--- Problem details ---
Each line that includes the word "empty" counts once; give the total and nothing more.

--- BEGIN ---

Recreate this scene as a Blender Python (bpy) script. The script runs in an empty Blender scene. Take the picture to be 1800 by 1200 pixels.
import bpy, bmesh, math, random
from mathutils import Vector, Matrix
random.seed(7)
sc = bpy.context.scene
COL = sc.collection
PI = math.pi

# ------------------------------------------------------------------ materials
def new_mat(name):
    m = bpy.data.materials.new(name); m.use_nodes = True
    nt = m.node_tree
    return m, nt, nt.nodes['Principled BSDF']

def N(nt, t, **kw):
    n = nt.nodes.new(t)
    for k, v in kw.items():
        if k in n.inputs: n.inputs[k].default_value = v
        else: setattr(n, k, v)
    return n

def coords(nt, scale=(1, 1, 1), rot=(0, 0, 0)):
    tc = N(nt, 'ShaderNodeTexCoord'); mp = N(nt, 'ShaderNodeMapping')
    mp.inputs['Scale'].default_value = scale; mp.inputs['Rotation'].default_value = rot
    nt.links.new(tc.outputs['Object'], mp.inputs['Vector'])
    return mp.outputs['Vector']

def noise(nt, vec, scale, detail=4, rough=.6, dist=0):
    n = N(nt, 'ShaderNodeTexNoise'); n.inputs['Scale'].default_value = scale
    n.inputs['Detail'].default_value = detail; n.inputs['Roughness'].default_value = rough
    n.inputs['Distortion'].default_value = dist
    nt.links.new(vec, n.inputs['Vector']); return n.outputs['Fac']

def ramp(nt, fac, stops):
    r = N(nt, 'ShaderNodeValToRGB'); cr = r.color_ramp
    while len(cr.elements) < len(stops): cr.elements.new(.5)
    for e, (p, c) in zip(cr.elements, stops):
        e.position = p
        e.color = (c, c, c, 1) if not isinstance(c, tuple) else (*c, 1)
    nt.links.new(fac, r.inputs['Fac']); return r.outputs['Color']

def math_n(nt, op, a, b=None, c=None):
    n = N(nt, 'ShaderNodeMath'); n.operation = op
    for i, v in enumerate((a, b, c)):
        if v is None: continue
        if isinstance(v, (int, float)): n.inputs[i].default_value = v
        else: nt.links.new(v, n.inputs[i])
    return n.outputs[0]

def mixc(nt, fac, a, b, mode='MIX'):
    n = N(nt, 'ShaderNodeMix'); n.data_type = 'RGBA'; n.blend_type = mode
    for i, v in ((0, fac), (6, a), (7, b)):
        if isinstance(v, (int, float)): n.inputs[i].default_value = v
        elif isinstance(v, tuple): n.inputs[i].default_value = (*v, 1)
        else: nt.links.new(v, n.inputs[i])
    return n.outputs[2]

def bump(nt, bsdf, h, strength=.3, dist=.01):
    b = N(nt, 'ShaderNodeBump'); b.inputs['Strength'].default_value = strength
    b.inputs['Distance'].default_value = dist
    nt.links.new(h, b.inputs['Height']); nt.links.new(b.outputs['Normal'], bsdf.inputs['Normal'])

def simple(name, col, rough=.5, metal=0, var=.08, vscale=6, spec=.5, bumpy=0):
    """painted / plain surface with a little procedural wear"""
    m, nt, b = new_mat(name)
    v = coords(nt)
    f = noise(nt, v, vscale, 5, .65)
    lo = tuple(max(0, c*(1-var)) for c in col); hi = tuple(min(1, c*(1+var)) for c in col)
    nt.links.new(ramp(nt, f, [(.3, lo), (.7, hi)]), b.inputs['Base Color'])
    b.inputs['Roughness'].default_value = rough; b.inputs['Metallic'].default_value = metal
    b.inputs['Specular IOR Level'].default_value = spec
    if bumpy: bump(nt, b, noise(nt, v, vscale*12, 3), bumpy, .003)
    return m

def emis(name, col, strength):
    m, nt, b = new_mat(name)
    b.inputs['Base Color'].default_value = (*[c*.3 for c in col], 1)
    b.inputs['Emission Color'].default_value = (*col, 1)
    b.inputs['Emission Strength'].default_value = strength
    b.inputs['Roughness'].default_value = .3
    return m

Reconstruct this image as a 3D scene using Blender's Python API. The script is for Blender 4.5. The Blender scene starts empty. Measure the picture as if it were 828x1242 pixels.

--- END ---

--- The completed task ---
2